Le Conseil se refuse à trop anticiper mais quelques repères orientent aujourd’hui sa réflexion :

- la dimension locale devrait être portée en France par un volontarisme audiovisuel, à l’instar de ce qui s’est passé dans d’autres pays, d’autant que l’émergence en France de l’intercommunalité et des pays peut représenter autant de ferment d’identités nouvelles à construire ou à renforcer.

- Ce volontarisme peut venir des acteurs professionnels de la communication régionale qui paraissent vouloir s’engager dans une dynamique en direction de la télévision de proximité.

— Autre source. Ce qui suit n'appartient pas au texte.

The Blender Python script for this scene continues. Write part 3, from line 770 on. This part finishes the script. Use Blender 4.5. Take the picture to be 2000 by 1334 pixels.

- Mais aussi des associations de proximité désireuses de s’investir dans la télévision locale. Elles ne manquent pas d’idées et lancent des initiatives diverses qui se traduisent par des réalisations originales menées, le plus souvent, avec le souci de la pérennité. Ainsi plusieurs regroupements de télévision locales soucieuses d’affirmer leur légitimité et de faire valoir leur intérêts auprès des pouvoirs publics se dessinent en fonction de différentes catégories de services : je pense notamment aux réseaux associatifs qui sont en train de se constituer et qui émergent même au niveau européen.

Le CSA reconnaît la vraie légitimité de la télévision locale associative, qui répond à l’exigence essentielle du pluralisme, et qui ne peut que servir la démocratie de proximité et la vie dans la cité. Ainsi le Conseil s’engage à porter une attention toute particulière à la création et au développement de ces jeunes télévisions et à leur confier de nouveaux espaces d’expression.

La télévision locale associative peut inventer un nouveau modèle de télévision capable de dynamiser l’identité collective ; mais l’intégration de ce nouveau modèle dans notre paysage audiovisuel exige que soient établies des conditions d’existence pérennes, claires et solides et implique une volonté commune associant législateur, régulateur, élus locaux, opérateurs et associations.

Pour l’heure, le CSA attend un rapport du gouvernement sur les possibilités de développement des « télévisions citoyennes de proximité », qui donnera lieu à un débat, que le Conseil espère instructif.